Après un aveu aussi authentique du Juif le plus entêté de l’honneur de sa nation qui ait jamais écrit, on voit assez qu’il est impossible que les anciens Grecs eussent pris la fable de Bacchus dans les livres sacrés des Hébreux, ni même aucune autre fable, comme le sacrifice d’Iphigénie, celui du fils d’Idoménée, les travaux d’Hercule, l’aventure d’Eurydice, etc. : la quantité d’anciens récits qui se ressemblent est prodigieuse. Comment les Grecs ont-ils mis en fables ce que les Hébreux ont mis en histoire ? serait-ce par le don de l’invention ? serait-ce par la facilité de l’imitation ? serait-ce parce que les beaux esprits se rencontrent ? Enfin, Dieu l’a permis ; cela doit suffire.

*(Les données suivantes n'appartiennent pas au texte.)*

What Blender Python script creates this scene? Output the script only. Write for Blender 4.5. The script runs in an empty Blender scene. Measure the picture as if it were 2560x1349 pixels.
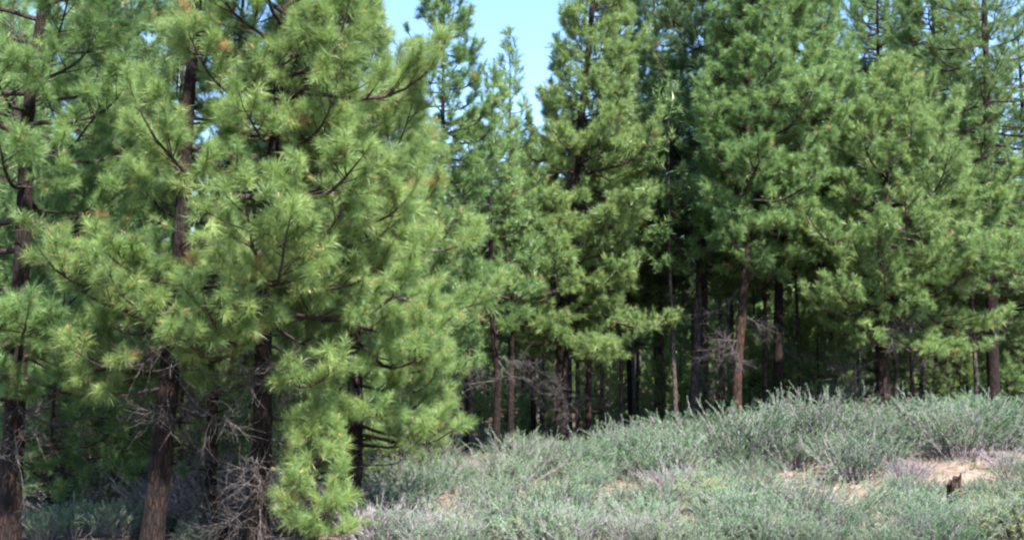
import bpy, math, random
import numpy as np

# ------------------------------------------------------------------ camera, sky, sun, exposure
S = bpy.context.scene
COL = S.collection
R = math.radians
F_PX, CX, CY = 2745.0, 1280.0, 674.5           # lens in photograph pixels
PITCH = math.atan((950 - CY) / F_PX)           # the horizon lies at row 950
CAM_Z = 2.0
cam_data = bpy.data.cameras.new('camera')
cam_data.sensor_width = 36.0
cam_data.lens = 36.0 * F_PX / 2560.0
cam_data.clip_end = 6000
cam = bpy.data.objects.new('camera', cam_data)
COL.objects.link(cam)
cam.location = (0, 0, CAM_Z)
cam.rotation_euler = (R(90) + PITCH, 0, 0)
S.camera = cam

SUN_EL = R(49)
SUN_AZ = R(152)                                 # clockwise from +Y (the view direction): right and behind
world = bpy.data.worlds.new('World')
S.world = world
world.use_nodes = True
wn = world.node_tree
wn.nodes.clear()
sky = wn.nodes.new('ShaderNodeTexSky')
sky.sky_type = 'NISHITA'
sky.sun_disc = False
sky.sun_elevation = SUN_EL
sky.sun_rotation = SUN_AZ
sky.altitude = 1200
sky.dust_density = 0.9
bg = wn.nodes.new('ShaderNodeBackground')
bg.inputs['Strength'].default_value = 0.098
wo = wn.nodes.new('ShaderNodeOutputWorld')
hsky = wn.nodes.new('ShaderNodeHueSaturation')
hsky.inputs['Saturation'].default_value = 1.12
wn.links.new(sky.outputs[0], hsky.inputs['Color'])
wn.links.new(hsky.outputs[0], bg.inputs[0])
wn.links.new(bg.outputs[0], wo.inputs[0])

sun_data = bpy.data.lights.new('sun', 'SUN')
sun_data.energy = 4.6
sun_data.angle = R(0.55)
sun_data.color = (1.0, 0.95, 0.87)
sun = bpy.data.objects.new('sun', sun_data)
COL.objects.link(sun)
sun.rotation_euler = (R(90) - SUN_EL, 0, R(180) - SUN_AZ)
sun.location = (20, -20, 40)

S.view_settings.view_transform = 'Standard'
S.view_settings.look = 'None'
S.view_settings.exposure = 2.25
S.view_settings.gamma = 1.0
cy = S.cycles
cy.max_bounces = 7
cy.diffuse_bounces = 4
cy.glossy_bounces = 2
cy.transmission_bounces = 5
cy.transparent_max_bounces = 4
cy.use_denoising = True
cy.filter_width = 2.3

# ------------------------------------------------------------------ helpers
UP = np.array([0, 0, 1.0])


def nrm(a):
    return a / np.maximum(np.linalg.norm(a, axis=-1, keepdims=True), 1e-9)


def at(px, py, Y):
    """point at distance Y seen at photograph pixel px, py"""
    X = (px - CX) / F_PX
    Z = (CY - py) / F_PX
    d = (X, math.cos(PITCH) - Z * math.sin(PITCH), math.sin(PITCH) + Z * math.cos(PITCH))
    return np.array([d[0] / d[1] * Y, Y, CAM_Z + d[2] / d[1] * Y])


def sstep(a, b, x):
    t = np.clip((x - a) / (b - a), 0, 1)
    return t * t * (3 - 2 * t)


def gz(x, y):
    """height of the ground"""
    z = 1.0 * sstep(2.0, 10.5, x) * sstep(15, 29, y)
    z = z + 0.10 * np.sin(x * 0.9 + 1.3) * np.sin(y * 0.7) + 0.05 * np.sin(x * 2.3 + y * 1.9)
    z = z + 1.2 * sstep(60, 200, y)
    return z


class MB:
    """collects tubes and slivers and links them as ONE mesh object"""

    def __init__(self):
        self.v, self.q, self.t, self.qm, self.tm, self.tint = [], [], [], [], [], []
        self.n = 0

    def add(self, verts, quads=None, tris=None, mat=0, tint=None):
        verts = np.asarray(verts, np.float32).reshape(-1, 3)
        self.v.append(verts)
        if quads is not None and len(quads):
            quads = np.asarray(quads, np.int32).reshape(-1, 4)
            self.q.append(quads + self.n)
            self.qm.append(np.full(len(quads), mat, np.int32))
        if tris is not None and len(tris):
            tris = np.asarray(tris, np.int32).reshape(-1, 3)
            self.t.append(tris + self.n)
            self.tm.append(np.full(len(tris), mat, np.int32))
        if tint is None:
            tint = np.full(len(verts), 0.5, np.float32)
        self.tint.append(np.broadcast_to(np.asarray(tint, np.float32), (len(verts),)))
        self.n += len(verts)

    def tubes(self, P, Rr, sides=3, mat=0, tint=None, rough=None, cap=False):
        """P [n,k,3] centre lines, Rr [n,k] radii"""
        P = np.asarray(P, float)
        Rr = np.asarray(Rr, float)
        if P.ndim == 2:
            P, Rr = P[None], Rr[None]
        n, k, _ = P.shape
        if n == 0:
            return
        T = nrm(np.gradient(P, axis=1))
        ref = np.where(np.abs(T[..., 2:3]) > 0.8, np.array([1.0, 0, 0]), UP)
        ref = np.where(np.abs(T[:, :1, 2:3]) > 0.8, np.array([1.0, 0, 0]), UP) + 0 * ref
        U = nrm(np.cross(T, ref))
        V = np.cross(T, U)
        a = np.arange(sides) * 2 * math.pi / sides
        rr = Rr[..., None]
        if rough is not None:
            rr = rr * rough
        ring = P[:, :, None, :] + (U[:, :, None, :] * np.cos(a)[:, None] + V[:, :, None, :] * np.sin(a)[:, None]) * (rr[..., None] if rough is not None else rr[..., None])
        idx = np.arange(n * k * sides).reshape(n, k, sides)
        nx = np.roll(idx, -1, axis=2)
        q = np.stack([idx[:, :-1], nx[:, :-1], nx[:, 1:], idx[:, 1:]], -1)
        tr = None
        if cap:
            c = idx[:, -1]
            tr = np.concatenate([np.stack([c[:, 0], c[:, j], c[:, j + 1]], -1) for j in range(1, sides - 1)])
        tv = None
        if tint is not None:
            tv = np.repeat(np.asarray(tint, float).reshape(n), k * sides)
        self.add(ring, q, tr, mat, tv)

    def build(self, name, mats, parent=None, smooth=True):
        me = bpy.data.meshes.new(name)
        v = np.concatenate(self.v)
        q = np.concatenate(self.q) if self.q else np.zeros((0, 4), np.int32)
        t = np.concatenate(self.t) if self.t else np.zeros((0, 3), np.int32)
        m = np.concatenate([*self.qm, *self.tm]) if (self.qm or self.tm) else np.zeros(0, np.int32)
        me.vertices.add(len(v))
        me.vertices.foreach_set('co', v.ravel())
        loops = np.concatenate([q.ravel(), t.ravel()]).astype(np.int32)
        me.loops.add(len(loops))
        me.loops.foreach_set('vertex_index', loops)
        starts = np.concatenate([np.arange(len(q)) * 4, len(q) * 4 + np.arange(len(t)) * 3]).astype(np.int32)
        me.polygons.add(len(starts))
        me.polygons.foreach_set('loop_start', starts)
        me.polygons.foreach_set('material_index', m)
        me.polygons.foreach_set('use_smooth', np.full(len(starts), smooth))
        me.update(calc_edges=True)
        at_ = me.attributes.new('tint', 'FLOAT', 'POINT')
        at_.data.foreach_set('value', np.concatenate(self.tint).astype(np.float32))
        for mm in (mats if isinstance(mats, (list, tuple)) else [mats]):
            me.materials.append(mm)
        o = bpy.data.objects.new(name, me)
        COL.objects.link(o)
        if parent is not None:
            o.parent = parent
        return o


def tag(o, label, cat, group=None, kind=None):
    if label:
        o['label'] = label
    if cat:
        o['category'] = cat
    if group:
        o['group'] = group
    if kind:
        o['kind'] = kind
    return o


def empty(name, loc, label, cat, group=None):
    o = bpy.data.objects.new(name, None)
    o.empty_display_size = 0.3
    COL.objects.link(o)
    o.location = loc
    return tag(o, label, cat, group)


def copy_tree(root):
    c = root.copy()
    COL.objects.link(c)
    for ch in [o for o in bpy.data.objects if o.parent == root]:
        d = ch.copy()
        COL.objects.link(d)
        d.parent = c
    return c


# ------------------------------------------------------------------ materials
def new_mat(name):
    m = bpy.data.materials.new(name)
    m.use_nodes = True
    nt = m.node_tree
    nt.nodes.clear()
    out = nt.nodes.new('ShaderNodeOutputMaterial')
    return m, nt, out


def ramp(nt, stops, interp='LINEAR'):
    r = nt.nodes.new('ShaderNodeValToRGB')
    r.color_ramp.interpolation = interp
    e = r.color_ramp.elements
    while len(e) < len(stops):
        e.new(0.5)
    for i, (p, c) in enumerate(stops):
        e[i].position = p
        e[i].color = (*c, 1)
    return r


def leaf_mat(name, stops, rough=0.42, spec=0.5, transl=0.3, hue_jit=0.012, val_jit=0.08):
    m, nt, out = new_mat(name)
    a = nt.nodes.new('ShaderNodeAttribute')
    a.attribute_name = 'tint'
    r = ramp(nt, stops)
    nt.links.new(a.outputs['Fac'], r.inputs[0])
    oi = nt.nodes.new('ShaderNodeObjectInfo')
    hs = nt.nodes.new('ShaderNodeHueSaturation')
    mr = nt.nodes.new('ShaderNodeMapRange')
    mr.inputs[3].default_value = 0.5 - hue_jit
    mr.inputs[4].default_value = 0.5 + hue_jit * 0.6
    nt.links.new(oi.outputs['Random'], mr.inputs[0])
    nt.links.new(mr.outputs[0], hs.inputs['Hue'])
    fr = nt.nodes.new('ShaderNodeMath')                            # every plant a little lighter or darker
    fr.operation = 'MULTIPLY_ADD'
    fr.inputs[1].default_value = 7.31
    fr.inputs[2].default_value = 0.37
    f2 = nt.nodes.new('ShaderNodeMath')
    f2.operation = 'FRACT'
    mv = nt.nodes.new('ShaderNodeMapRange')
    mv.inputs[3].default_value = 1 - val_jit
    mv.inputs[4].default_value = 1 + val_jit
    nt.links.new(oi.outputs['Random'], fr.inputs[0])
    nt.links.new(fr.outputs[0], f2.inputs[0])
    nt.links.new(f2.outputs[0], mv.inputs[0])
    nt.links.new(mv.outputs[0], hs.inputs['Value'])
    nt.links.new(r.outputs[0], hs.inputs['Color'])
    p = nt.nodes.new('ShaderNodeBsdfPrincipled')
    p.inputs['Roughness'].default_value = rough
    p.inputs['Specular IOR Level'].default_value = spec
    nt.links.new(hs.outputs[0], p.inputs['Base Color'])
    tr = nt.nodes.new('ShaderNodeBsdfTranslucent')
    nt.links.new(hs.outputs[0], tr.inputs[0])
    mx = nt.nodes.new('ShaderNodeMixShader')
    mx.inputs[0].default_value = transl
    nt.links.new(p.outputs[0], mx.inputs[1])
    nt.links.new(tr.outputs[0], mx.inputs[2])
    nt.links.new(mx.outputs[0], out.inputs[0])
    return m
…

Qu’importe que les Arabes et les Grecs aient dit les mêmes choses que les Juifs ? Ne lisons l’Ancien Testament que pour nous préparer au Nouveau, et ne cherchons dans l’un et dans l’autre que des leçons de bienfaisance, de modération, d’indulgence, et d’une véritable charité.


  1. Réponse de Josèphe. Traduction d’Arnaud d’Andilly, ch. v. (Note de Voltaire.)